Te dicen que el amor es una sola cosa. Y te lo
crees. Todas las historias, cada fábula, cada leyenda, en la sección de
sociedad de cualquier periódico, en todos y cada uno de los cuentos
infantiles que incluyen una princesa o una chica de la limpieza,
siempre, el amor es una sola cosa.
Y así nos encontramos
andando por la vida, buscando una sola cosa. A salto de cama, de copa o
de raya hasta dar con esa única razón. El único beso, el único abrazo
y el único insomnio que solo podría proporcionarnos...una única
persona: El hombre o la mujer de nuestros sueños. Una
imagen figurativa de descomunal acierto y cruel puntería, porque hay
que estar muy dormidos para creer que el amor es una sola cosa. Como
un tetrabrik de leche, un paquete de cigarrillos o un tazón de
chocolate caliente.
Y puede que sí. Pude que una buena parte del pastel romántico sea una sola tarta para dos.

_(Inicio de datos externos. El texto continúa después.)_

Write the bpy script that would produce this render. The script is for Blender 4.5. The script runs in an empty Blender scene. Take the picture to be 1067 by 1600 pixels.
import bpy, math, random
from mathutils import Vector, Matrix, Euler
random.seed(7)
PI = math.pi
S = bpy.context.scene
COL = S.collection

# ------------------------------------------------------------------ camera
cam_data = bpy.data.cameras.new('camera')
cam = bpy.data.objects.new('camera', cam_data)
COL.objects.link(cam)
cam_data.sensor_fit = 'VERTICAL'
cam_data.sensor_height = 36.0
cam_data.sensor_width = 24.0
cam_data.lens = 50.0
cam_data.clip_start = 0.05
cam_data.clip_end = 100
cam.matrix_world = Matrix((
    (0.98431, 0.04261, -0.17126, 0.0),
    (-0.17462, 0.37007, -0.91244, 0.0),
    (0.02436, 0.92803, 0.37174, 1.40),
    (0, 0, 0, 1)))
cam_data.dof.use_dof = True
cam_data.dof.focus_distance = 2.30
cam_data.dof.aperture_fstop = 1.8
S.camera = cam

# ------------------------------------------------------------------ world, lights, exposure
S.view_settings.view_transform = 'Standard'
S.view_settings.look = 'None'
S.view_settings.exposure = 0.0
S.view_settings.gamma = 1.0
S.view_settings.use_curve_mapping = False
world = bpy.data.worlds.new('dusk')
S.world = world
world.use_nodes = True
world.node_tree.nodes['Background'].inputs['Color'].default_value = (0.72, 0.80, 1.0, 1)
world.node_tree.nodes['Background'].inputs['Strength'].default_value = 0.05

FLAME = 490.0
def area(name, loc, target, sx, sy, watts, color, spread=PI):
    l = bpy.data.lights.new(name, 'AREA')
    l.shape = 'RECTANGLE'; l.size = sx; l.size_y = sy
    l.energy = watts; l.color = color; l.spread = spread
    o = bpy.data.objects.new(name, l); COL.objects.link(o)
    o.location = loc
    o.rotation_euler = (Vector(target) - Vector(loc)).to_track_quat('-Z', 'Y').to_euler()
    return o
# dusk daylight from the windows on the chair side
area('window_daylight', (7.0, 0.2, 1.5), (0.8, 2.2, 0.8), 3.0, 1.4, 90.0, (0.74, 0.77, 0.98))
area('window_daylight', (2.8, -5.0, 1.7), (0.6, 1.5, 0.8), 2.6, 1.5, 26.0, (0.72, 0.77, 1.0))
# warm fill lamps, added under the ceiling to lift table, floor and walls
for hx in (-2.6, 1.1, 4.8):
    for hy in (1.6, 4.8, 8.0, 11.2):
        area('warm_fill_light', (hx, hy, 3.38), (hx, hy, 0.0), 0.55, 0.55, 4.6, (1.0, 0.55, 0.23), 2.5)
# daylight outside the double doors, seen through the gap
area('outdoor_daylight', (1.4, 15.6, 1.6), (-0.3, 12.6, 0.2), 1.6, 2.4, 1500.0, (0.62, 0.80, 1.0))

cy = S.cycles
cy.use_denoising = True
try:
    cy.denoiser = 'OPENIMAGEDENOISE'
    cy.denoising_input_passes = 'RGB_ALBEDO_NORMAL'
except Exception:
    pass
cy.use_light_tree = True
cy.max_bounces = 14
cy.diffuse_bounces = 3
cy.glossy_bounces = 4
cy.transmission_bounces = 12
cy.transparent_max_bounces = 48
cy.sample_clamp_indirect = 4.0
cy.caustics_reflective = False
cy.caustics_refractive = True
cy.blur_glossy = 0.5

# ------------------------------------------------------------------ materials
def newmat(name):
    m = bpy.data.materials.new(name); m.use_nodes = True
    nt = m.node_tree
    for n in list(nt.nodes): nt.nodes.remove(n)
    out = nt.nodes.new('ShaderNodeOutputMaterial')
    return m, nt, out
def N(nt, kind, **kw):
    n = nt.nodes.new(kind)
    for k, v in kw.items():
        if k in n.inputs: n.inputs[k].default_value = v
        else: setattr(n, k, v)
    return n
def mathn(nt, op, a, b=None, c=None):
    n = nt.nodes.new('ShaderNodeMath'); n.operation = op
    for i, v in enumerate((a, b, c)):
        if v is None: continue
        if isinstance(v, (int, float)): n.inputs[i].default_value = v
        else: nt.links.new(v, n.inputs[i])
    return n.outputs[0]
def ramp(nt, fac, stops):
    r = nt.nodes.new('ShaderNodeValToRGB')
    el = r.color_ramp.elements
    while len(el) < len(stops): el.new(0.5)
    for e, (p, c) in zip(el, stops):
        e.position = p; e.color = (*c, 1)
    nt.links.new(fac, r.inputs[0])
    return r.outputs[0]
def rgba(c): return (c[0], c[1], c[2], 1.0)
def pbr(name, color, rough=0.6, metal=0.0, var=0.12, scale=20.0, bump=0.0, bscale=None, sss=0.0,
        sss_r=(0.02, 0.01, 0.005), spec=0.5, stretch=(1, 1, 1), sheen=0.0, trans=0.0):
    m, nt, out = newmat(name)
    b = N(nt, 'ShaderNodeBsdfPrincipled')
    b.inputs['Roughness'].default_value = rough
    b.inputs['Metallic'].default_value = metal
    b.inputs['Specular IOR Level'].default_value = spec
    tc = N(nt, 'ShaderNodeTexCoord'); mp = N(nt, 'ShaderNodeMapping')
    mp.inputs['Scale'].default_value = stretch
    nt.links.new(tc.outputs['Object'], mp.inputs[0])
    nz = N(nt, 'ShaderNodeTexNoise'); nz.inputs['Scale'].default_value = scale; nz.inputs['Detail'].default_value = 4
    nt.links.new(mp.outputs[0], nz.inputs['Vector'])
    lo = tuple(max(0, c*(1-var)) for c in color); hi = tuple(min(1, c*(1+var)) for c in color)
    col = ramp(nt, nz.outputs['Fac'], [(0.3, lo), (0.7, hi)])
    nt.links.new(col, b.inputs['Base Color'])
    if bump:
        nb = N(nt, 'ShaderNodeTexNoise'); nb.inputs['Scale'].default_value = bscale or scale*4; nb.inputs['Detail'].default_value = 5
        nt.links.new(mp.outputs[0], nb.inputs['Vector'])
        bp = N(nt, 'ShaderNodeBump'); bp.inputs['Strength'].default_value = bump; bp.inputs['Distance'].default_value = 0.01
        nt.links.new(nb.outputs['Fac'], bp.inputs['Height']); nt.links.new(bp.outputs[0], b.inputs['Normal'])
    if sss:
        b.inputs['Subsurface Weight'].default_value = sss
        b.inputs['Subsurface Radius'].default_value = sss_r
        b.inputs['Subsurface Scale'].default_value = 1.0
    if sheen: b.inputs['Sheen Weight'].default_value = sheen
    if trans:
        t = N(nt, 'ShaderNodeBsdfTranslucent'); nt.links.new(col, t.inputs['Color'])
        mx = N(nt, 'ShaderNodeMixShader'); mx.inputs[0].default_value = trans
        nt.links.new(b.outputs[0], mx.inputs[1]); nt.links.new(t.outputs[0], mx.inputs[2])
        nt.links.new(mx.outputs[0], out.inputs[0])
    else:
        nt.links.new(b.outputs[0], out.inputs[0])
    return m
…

Ahora bien...la parálisis cerebral es un plato que si bien no se
sirve frío, te pegas un atracón de antología al enfrentarte a una
situación para la que no estabas programado.
Los cuentos
(nunca mejor dicho) con sus historias de amor eterno y verdadero, ya
sean clásicos infantiles o de Corín Tellado, con chica de la limpieza o
sin ella, no dejan de adiestrarnos en aquello que se
supone deberíamos de esperar en el amor, el verdadero, el único. Nada
se sabe después sobre si Cenicienta tras despertar de aquella manzana
somnífera volvió a echar una cabezada algo más larga tras recibir
malos tratos. De eso no se habla, de aquello no se escribe.
Y fueron felices y comieron perdices...
porque no eran veganos. Los veganos tampoco existen, como los
animalitos de las películas Disney, que todos cantan y bailan, pero
ninguno acaba en la sartén. Aquí sí parece que todos fuesen veganos.
Hipócritas, nadie asiste a una boda en palacio para comer frutas y
verduras o hamburguesas de soja. Pero es la historia oficial, aquella
con la que crecemos y nos formamos para recibir al amor, y putear hasta
quedarnos afónicos si algo se sale del guión, o navegar por los
recovecos de la depresión más profunda si el mundo real no se ajusta al
de la literatura o nuestra religión.
Entiendo que el amor, como dicen en Matrix (sí, la película de Larry y Andy Wachowski) es una palabra. Lo importante, es la conexión.
Y ésta, no necesariamente es monopolizada o reposa en una sola
persona (que también), pero que podría -aunque no obligatoriamente de
la misma manera ni bajo la misma forma- manifestarse también en otro u
otras personas.
Y llegados a este punto, que es dónde
nuestro programa colapsa y se cuelga el sistema, quién sepa sortear
(imagino que no de forma eficiente, fácil y sin conflicto) este
agujero de seguridad en el sistema, y comprender que forma parte de la
naturaleza humana, disfrutará en absoluta plenitud de un total,
comprometido y enriquecedor estado de conexión.
Ello no nos librará en cualquier caso de una batería de preguntas y contradicciones inevitables.
Lo desconocido es lo que tiene, no existe una estantería dónde
acomodar lo que hasta ayer mismo no existía, y todas las cábalas pueden
fallar, no hay pronóstico certero sobre nada ni finales predecibles
que den repuesta a ese paisaje aún por explorar. Es parte de su belleza
terrible. Incluso a sabiendas que todo principio tiene un fin... ¿o era un final?
Buscarlo
se antoja estúpido, pero comprender que podría asaltarnos a la vuelta
de cualquier esquina, nos acerca más a la desintoxicación literaria
de cuyos cuentos, por la salud mental y emocional humana, merecerían
como poco una segunda parte. Alguna en la que además de comer
perdices, el menú incluya hamburguesas de soja o una historia de amor bizarro. Si.